** START Working data **
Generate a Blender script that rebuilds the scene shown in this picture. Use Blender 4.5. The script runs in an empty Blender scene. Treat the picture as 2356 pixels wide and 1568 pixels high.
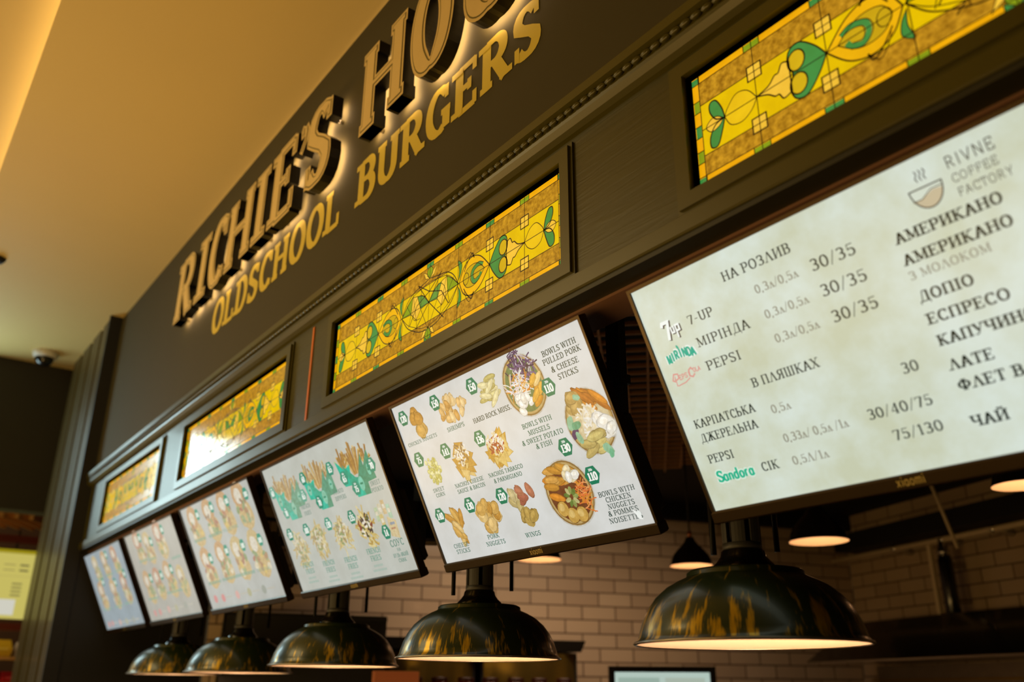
import bpy, math, random
from mathutils import Vector, Matrix
C = bpy.context.scene.collection
SC = bpy.context.scene
K = 0.70            # metres per unit of the plan below (one unit = the width of one menu screen)
H = 1.65            # camera height above the floor, metres
PI = math.pi
def wp(x, y, z):    # plan units (camera at the origin) -> metres
    return Vector((x*K, y*K, z*K + H))
FLOOR = -H/K        # floor level in plan units

# ------------------------------------------------------------------ camera
cam = bpy.data.cameras.new('camera'); cam_o = bpy.data.objects.new('camera', cam); C.objects.link(cam_o)
cam.sensor_fit = 'HORIZONTAL'; cam.sensor_width = 36.0
cam.lens = 2019.9/2356*36.0
cam.clip_start = 0.02
F_ = Vector((-0.74827668, 0.55050131, 0.37017606)); R_ = Vector((0.59429255, 0.80423143, 0.00530773)); U_ = R_.cross(F_)
m3 = Matrix((R_, U_, -F_)).transposed()
cam_o.matrix_world = Matrix.Translation(wp(0, 0, 0)) @ m3.to_4x4()
cam.dof.use_dof = True; cam.dof.focus_distance = 2.62*K; cam.dof.aperture_fstop = 2.5
SC.camera = cam_o

# ------------------------------------------------------------------ world, exposure, hall light
SC.view_settings.view_transform = 'Standard'; SC.view_settings.look = 'None'
SC.view_settings.exposure = 0.0; SC.view_settings.gamma = 1.0
SC.view_settings.use_curve_mapping = False
w = bpy.data.worlds.new('world'); SC.world = w; w.use_nodes = True
w.node_tree.nodes['Background'].inputs[0].default_value = (1.0, 0.66, 0.30, 1)
w.node_tree.nodes['Background'].inputs[1].default_value = 0.035
def area(name, loc, target, sx, sy, power, col):
    l = bpy.data.lights.new(name, 'AREA'); l.shape = 'RECTANGLE'; l.size = sx*K; l.size_y = sy*K
    l.energy = power; l.color = col
    o = bpy.data.objects.new(name, l); C.objects.link(o); o.location = wp(*loc)
    o.rotation_euler = (wp(*target) - wp(*loc)).to_track_quat('-Z', 'Y').to_euler(); return o
# unseen warm hall light: two uplights added to wash the ceiling like floor bounce, two ceiling panels wash the facade
area('ceiling_fill', (-4.9, -0.9, -0.3), (-4.4, 1.0, 2.87), 3.2, 0.8, 31, (1.0, 0.62, 0.20))
area('ceiling_fill', (-1.9, -0.9, -0.4), (-2.4, 1.1, 2.87), 2.2, 0.8, 13, (1.0, 0.58, 0.16))
area('hall_panel_light', (-5.2, -2.2, 2.7), (-4.6, 1.38, 1.5), 2.4, 0.9, 21, (1.0, 0.76, 0.36))
# daylight coming in on the far left, through window_1
area('window_daylight', (-9.05, 0.05, 1.9), (-5.0, 0.9, 1.6), 0.7, 1.1, 3.0, (0.72, 0.95, 1.0))

# ------------------------------------------------------------------ materials
def lin(r, g, b):
    f = lambda c: (c/255/12.92) if c/255 <= 0.04045 else ((c/255+0.055)/1.055)**2.4
    return (f(r), f(g), f(b), 1.0)
MATS = {}
def mat(name, col, rough=0.5, metal=0.0, coat=0.0, noise=0.0, nscale=8.0, bump=0.0, spec=0.5, emit=None, estr=0.0):
    """procedural material: colour broken up by a noise, optional bump"""
    m = bpy.data.materials.new(name); m.use_nodes = True; nt = m.node_tree; b = nt.nodes['Principled BSDF']
    b.inputs['Base Color'].default_value = col; b.inputs['Roughness'].default_value = rough
    b.inputs['Metallic'].default_value = metal; b.inputs['Coat Weight'].default_value = coat
    b.inputs['Coat Roughness'].default_value = 0.08; b.inputs['Specular IOR Level'].default_value = spec
    if noise or bump:
        tc = nt.nodes.new('ShaderNodeTexCoord'); n = nt.nodes.new('ShaderNodeTexNoise')
        n.inputs['Scale'].default_value = nscale; n.inputs['Detail'].default_value = 5
        nt.links.new(tc.outputs['Object'], n.inputs['Vector'])
        if noise:
            mr = nt.nodes.new('ShaderNodeMapRange'); mr.inputs[3].default_value = 1-noise; mr.inputs[4].default_value = 1+noise
            nt.links.new(n.outputs['Fac'], mr.inputs[0])
            mx = nt.nodes.new('ShaderNodeMix'); mx.data_type = 'RGBA'; mx.blend_type = 'MULTIPLY'; mx.inputs[0].default_value = 1
            mx.inputs[6].default_value = col; nt.links.new(mr.outputs[0], mx.inputs[7]); nt.links.new(mx.outputs[2], b.inputs['Base Color'])
        if bump:
            bp = nt.nodes.new('ShaderNodeBump'); bp.inputs['Strength'].default_value = bump; bp.inputs['Distance'].default_value = 0.004
            nt.links.new(n.outputs['Fac'], bp.inputs['Height']); nt.links.new(bp.outputs[0], b.inputs['Normal'])
    if emit:
        b.inputs['Emission Color'].default_value = emit; b.inputs['Emission Strength'].default_value = estr
    MATS[name] = m; return m

def wood_mat(name, col):
    """painted oak: long open grain running sideways under a satin paint"""
    m = mat(name, col, 0.40, coat=0.06); nt = m.node_tree; b = nt.nodes['Principled BSDF']
    tc = nt.nodes.new('ShaderNodeTexCoord'); mp = nt.nodes.new('ShaderNodeMapping'); mp.inputs['Scale'].default_value = (5, 30, 70)
    n = nt.nodes.new('ShaderNodeTexNoise'); n.inputs['Scale'].default_value = 1.0; n.inputs['Detail'].default_value = 4; n.inputs['Distortion'].default_value = 1.2
    nt.links.new(tc.outputs['Object'], mp.inputs[0]); nt.links.new(mp.outputs[0], n.inputs['Vector'])
    bp = nt.nodes.new('ShaderNodeBump'); bp.inputs['Strength'].default_value = 0.2; bp.inputs['Distance'].default_value = 0.003
    nt.links.new(n.outputs['Fac'], bp.inputs['Height']); nt.links.new(bp.outputs[0], b.inputs['Normal'])
    mr = nt.nodes.new('ShaderNodeMapRange'); mr.inputs[3].default_value = 0.75; mr.inputs[4].default_value = 1.25
    mx = nt.nodes.new('ShaderNodeMix'); mx.data_type = 'RGBA'; mx.blend_type = 'MULTIPLY'; mx.inputs[0].default_value = 1
    mx.inputs[6].default_value = col; nt.links.new(n.outputs['Fac'], mr.inputs[0]); nt.links.new(mr.outputs[0], mx.inputs[7]); nt.links.new(mx.outputs[2], b.inputs['Base Color'])
    return m

def brick_mat(name, col, col2, mortar, bw, bh):
    m = mat(name, col, 0.35, coat=0.2); nt = m.node_tree; b = nt.nodes['Principled BSDF']
    tc = nt.nodes.new('ShaderNodeTexCoord'); sx = nt.nodes.new('ShaderNodeSeparateXYZ'); cx = nt.nodes.new('ShaderNodeCombineXYZ')
    nt.links.new(tc.outputs['Object'], sx.inputs[0]); nt.links.new(sx.outputs[0], cx.inputs[0]); nt.links.new(sx.outputs[2], cx.inputs[1])
    br = nt.nodes.new('ShaderNodeTexBrick'); nt.links.new(cx.outputs[0], br.inputs['Vector'])
    br.inputs['Color1'].default_value = col; br.inputs['Color2'].default_value = col2; br.inputs['Mortar'].default_value = mortar
    br.inputs['Scale'].default_value = 1.0; br.inputs['Brick Width'].default_value = bw; br.inputs['Row Height'].default_value = bh
    br.inputs['Mortar Size'].default_value = bh*0.055; br.inputs['Mortar Smooth'].default_value = 0.3
    nt.links.new(br.outputs['Color'], b.inputs['Base Color'])
    bp = nt.nodes.new('ShaderNodeBump'); bp.invert = True; bp.inputs['Strength'].default_value = 0.6; bp.inputs['Distance'].default_value = 0.004
    nt.links.new(br.outputs['Fac'], bp.inputs['Height']); nt.links.new(bp.outputs[0], b.inputs['Normal'])
    return m

def picture_mat(name, strength, mottle=0.0, mscale=14.0, tint=(1, 1, 1, 1), rough=0.24, spec=0.22, stretch=(1, 1, 1)):
    """what a lit screen or a lit glass shows: colours come from the flat pieces themselves (attribute Col)"""
    m = bpy.data.materials.new(name); m.use_nodes = True; nt = m.node_tree; b = nt.nodes['Principled BSDF']
    b.inputs['Base Color'].default_value = (0.004, 0.004, 0.004, 1); b.inputs['Roughness'].default_value = rough; b.inputs['Specular IOR Level'].default_value = spec
    at = nt.nodes.new('ShaderNodeAttribute'); at.attribute_name = 'Col'
    out = at.outputs['Color']
    if mottle:
        tc = nt.nodes.new('ShaderNodeTexCoord'); mp = nt.nodes.new('ShaderNodeMapping'); mp.inputs['Scale'].default_value = stretch
        nt.links.new(tc.outputs['Object'], mp.inputs[0])
        n = nt.nodes.new('ShaderNodeTexNoise'); n.inputs['Scale'].default_value = mscale; n.inputs['Detail'].default_value = 7; n.inputs['Roughness'].default_value = 0.62
        nt.links.new(mp.outputs[0], n.inputs['Vector'])
        mr = nt.nodes.new('ShaderNodeMapRange'); mr.inputs[1].default_value = 0.36; mr.inputs[2].default_value = 0.64
        nt.links.new(n.outputs['Fac'], mr.inputs[0])
        ma = nt.nodes.new('ShaderNodeMix'); ma.data_type = 'RGBA'; ma.inputs[6].default_value = tint; ma.inputs[7].default_value = (1, 1, 1, 1)
        nt.links.new(mr.outputs[0], ma.inputs[0])
        mx = nt.nodes.new('ShaderNodeMix'); mx.data_type = 'RGBA'; mx.blend_type = 'MULTIPLY'; mx.inputs[0].default_value = mottle
        nt.links.new(out, mx.inputs[6]); nt.links.new(ma.outputs[2], mx.inputs[7]); out = mx.outputs[2]
    nt.links.new(out, b.inputs['Emission Color']); b.inputs['Emission Strength'].default_value = strength
    MATS[name] = m; return m

M_ceil = mat('ceiling_paint', (0.66, 0.50, 0.19, 1), 0.75, noise=0.03, nscale=3)
M_floor = mat('floor_tile', (0.16, 0.12, 0.08, 1), 0.3, noise=0.2, nscale=5)
M_sign = mat('sign_wall_paint', lin(70, 64, 40), 0.8, noise=0.05, nscale=4, bump=0.05, spec=0.2)
M_oak = wood_mat('olive_painted_oak', lin(63, 59, 9))
M_olive = mat('olive_paint', lin(72, 67, 8), 0.36, coat=0.08, noise=0.06, nscale=10)
M_under = mat('dark_olive_underside', lin(44, 42, 26), 0.5, noise=0.08)
M_soffit = mat('brown_soffit_board', lin(128, 94, 78), 0.6, noise=0.08)
M_black = mat('matt_black', lin(17, 15, 13), 0.6, noise=0.15)
M_kceil = mat('kitchen_black', lin(13, 11, 10), 0.75, noise=0.2)
M_gloss = mat('black_gloss_plastic', lin(16, 14, 12), 0.22, coat=0.4, noise=0.1)
M_bezel = mat('screen_bezel_metal', lin(58, 44, 24), 0.3, metal=0.6, noise=0.05)
M_rear = mat('screen_rear_plastic', lin(34, 27, 20), 0.35, noise=0.08)
M_copper = mat('copper_strip', lin(225, 125, 50), 0.35, metal=0.5, noise=0.1, nscale=30)
M_letterside = mat('letter_return_black', lin(11, 8, 6), 0.4, noise=0.1)
M_gold = mat('letter_face_gold', lin(216, 188, 122), 0.6, noise=0.05, nscale=20)
M_inline = mat('letter_inline_olive', lin(112, 100, 46), 0.5, noise=0.05)
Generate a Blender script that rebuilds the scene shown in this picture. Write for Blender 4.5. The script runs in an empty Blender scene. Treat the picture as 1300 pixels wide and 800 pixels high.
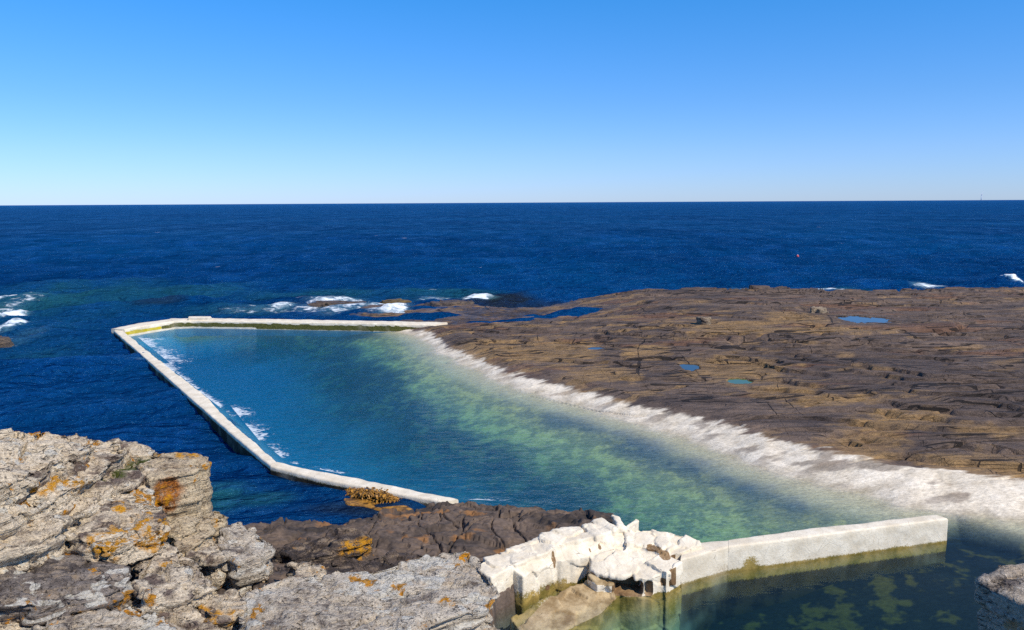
import bpy, bmesh, math, random
import numpy as np
from mathutils import Vector, Matrix, Euler

C = bpy.context.scene
COL = C.collection
R = math.radians

# ------------------------------------------------------------------ camera, sky, sun
CAM_H = 7.0
FPX = 1000.0
PITCH = R(8.13)
ROLL = R(-0.31)
cam_d = bpy.data.cameras.new('camera')
cam_d.sensor_width = 36.0
cam_d.lens = 36.0 * FPX / 1300.0
cam_d.clip_start = 0.1
cam_d.clip_end = 60000.0
cam = bpy.data.objects.new('camera', cam_d)
COL.objects.link(cam)
cam.matrix_world = Matrix.Translation((0, 0, CAM_H)) @ Matrix.Rotation(math.pi / 2 - PITCH, 4, 'X') @ Matrix.Rotation(ROLL, 4, 'Z')
C.camera = cam

SUN_EL, SUN_AZ = R(47), R(128)          # azimuth clockwise from +Y (the viewing direction)
world = bpy.data.worlds.new('World')
C.world = world
world.use_nodes = True
wt = world.node_tree
bg = wt.nodes['Background']
sky = wt.nodes.new('ShaderNodeTexSky')
sky.sky_type = 'NISHITA'
sky.sun_disc = False
sky.sun_elevation = SUN_EL
sky.sun_rotation = SUN_AZ
sky.altitude = 0.0
sky.air_density = 1.0
sky.dust_density = 0.1
sky.ozone_density = 2.5
hs = wt.nodes.new('ShaderNodeHueSaturation')
hs.inputs['Saturation'].default_value = 1.0
hs.inputs['Value'].default_value = 1.0
wt.links.new(sky.outputs[0], hs.inputs['Color'])
# colour balance of the clear northern sky: bluer overhead, pale blue at the horizon
_tc = wt.nodes.new('ShaderNodeTexCoord'); _sx = wt.nodes.new('ShaderNodeSeparateXYZ')
wt.links.new(_tc.outputs['Generated'], _sx.inputs[0])
_rp = wt.nodes.new('ShaderNodeValToRGB'); wt.links.new(_sx.outputs['Z'], _rp.inputs[0])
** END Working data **
What the task requires :: Begin at the line containing "800 pixels high." and extract every line through the end of the records, inclusive, exactly and only; omit pictures.

Written reply ::
Generate a Blender script that rebuilds the scene shown in this picture. Write for Blender 4.5. The script runs in an empty Blender scene. Treat the picture as 1300 pixels wide and 800 pixels high.
import bpy, bmesh, math, random
import numpy as np
from mathutils import Vector, Matrix, Euler

C = bpy.context.scene
COL = C.collection
R = math.radians

# ------------------------------------------------------------------ camera, sky, sun
CAM_H = 7.0
FPX = 1000.0
PITCH = R(8.13)
ROLL = R(-0.31)
cam_d = bpy.data.cameras.new('camera')
cam_d.sensor_width = 36.0
cam_d.lens = 36.0 * FPX / 1300.0
cam_d.clip_start = 0.1
cam_d.clip_end = 60000.0
cam = bpy.data.objects.new('camera', cam_d)
COL.objects.link(cam)
cam.matrix_world = Matrix.Translation((0, 0, CAM_H)) @ Matrix.Rotation(math.pi / 2 - PITCH, 4, 'X') @ Matrix.Rotation(ROLL, 4, 'Z')
C.camera = cam

SUN_EL, SUN_AZ = R(47), R(128)          # azimuth clockwise from +Y (the viewing direction)
world = bpy.data.worlds.new('World')
C.world = world
world.use_nodes = True
wt = world.node_tree
bg = wt.nodes['Background']
sky = wt.nodes.new('ShaderNodeTexSky')
sky.sky_type = 'NISHITA'
sky.sun_disc = False
sky.sun_elevation = SUN_EL
sky.sun_rotation = SUN_AZ
sky.altitude = 0.0
sky.air_density = 1.0
sky.dust_density = 0.1
sky.ozone_density = 2.5
hs = wt.nodes.new('ShaderNodeHueSaturation')
hs.inputs['Saturation'].default_value = 1.0
hs.inputs['Value'].default_value = 1.0
wt.links.new(sky.outputs[0], hs.inputs['Color'])
# colour balance of the clear northern sky: bluer overhead, pale blue at the horizon
_tc = wt.nodes.new('ShaderNodeTexCoord'); _sx = wt.nodes.new('ShaderNodeSeparateXYZ')
wt.links.new(_tc.outputs['Generated'], _sx.inputs[0])
_rp = wt.nodes.new('ShaderNodeValToRGB'); wt.links.new(_sx.outputs['Z'], _rp.inputs[0])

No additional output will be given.